Esculturas del Templo de Zeus (Olimpia). |
Figuras votivas de caballos y de otros animales, exhibidos en el Museo Arqueológico de Olimpia (Grecia). |
La lluvia no amainaba, así que empleamos una hora en hacer compras por la calle comercial de la ciudad, donde encontramos una tienda con muchos diseños de camisetas de Zoe. Y nos sentamos a comer en la terraza de la taberna La Belle Helene oyendo la luvia caer mientras tomábamos cerveza Mythos, dolmades (hojas de parra rellenas de arroz), calamares y sandía; esta última regalo de la casa.

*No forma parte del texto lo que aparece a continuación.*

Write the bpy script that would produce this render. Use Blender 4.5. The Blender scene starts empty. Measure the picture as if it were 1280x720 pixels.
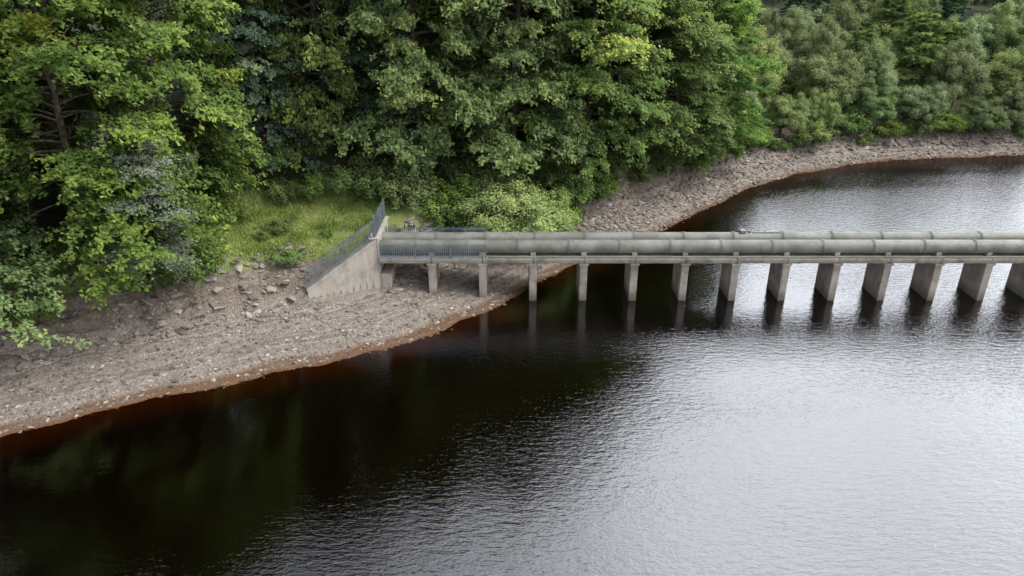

Estadio Olímpico (Olimpia, Peloponeso). |
Al filo de las cinco de la tarde iniciamos la visita al recinto, donde se celebraban los épicos Juegos Olímpicos de la Antigüedad. Me pareció menos majestuoso de lo que recordaba, aunque logré experimentar el encanto de atravesar la palestra y el gimnasio donde entrenaban los atletas y pasear entre las ruinas del Templo de Zeus (siglo V a.C.), donde una vez se alzó la escultura del dios tallada por Fidias y considerada una de las Siete Maravillas del Mundo Antiguo. Hoy lo que abunda son los montones de columnas ennegrecidas y rotas, capiteles fragmentados y piedras apiladas en el suelo, sin orden ni concierto, entre hierba y musgo. Aun así, me gustó entrar en el Estadio Olímpico, admirarlo desde arriba, contemplar lo que queda del Templo de Hera... y reposar un momento en el lugar donde prende la llama olímpica cada cuatro años.
Muy satisfechos con la visita cultural, dejamos atrás Olimpia en busca de alguna playa donde tomar algo de cara al mar esperando el atardecer, pero la lluvia y el relativo frío nos empujaron de vuelta a la carretera y hacia Nauplio, a donde llegamos bien entrada la noche. Eso no nos disuadió de salir a cenar: en Aiolos (unos 40 euros) compartimos entrantes, probé una deliciosa ensalada de habas y bebimos retsina. Broche ideal para un día muy, muy cansado.
NAUPLIO Y TIRINTO
Martes, 16 de julio. El descanso era casi el único plato en el menú de nuestro último día en el Peloponeso. Descanso relativo, claro, porque muy temprano hicimos una breve visita, prácticamente solos, a las ruinas de Tirinto, cuna de Hércules y una ciudad micénica amurallada que debió ser espectacular y que hoy está del todo opacada por la fama de Micenas.
Escalinata de la antigua ciudad micénica de Tirinto (Nauplio, Peloponeso). |
De regreso a Nauplio y bajo un calor algo bochornoso, subimos en coche hasta el parque del Baluarte Grimani (siglo XVIII) para admirar la ciudad desde las alturas (realmente bonita) y, a continuación, otra vez en coche hasta la Fortaleza de Palamedes, situada a unos cuatro kilómetros. Es un recinto enorme, del siglo XVIII, muy bien conservado, con varios bastiones y grandiosas vistas sobre el mar.
Lo que en realidad nos apetecía era bañarnos en el mar, así que pusimos rumbo a la playa de Karathona, que conocimos el primer día, pero esta vez llegamos hasta el fondo, donde la arena es más fina, hay menos piedras en la orilla y menos gente. Nos aposentamos en una mesa en la Taberna Asemakopoulos, con los pies en la arena, y mientras esperábamos la comida nos dimos un par de baños. Pedimos pulpo a la parrilla (12 euros) y estaba tan rico que tomamos dos; berenjenas al horno con tomate y ajo semicrudo, zatziki, vino blanco, frappés... por 42 euros.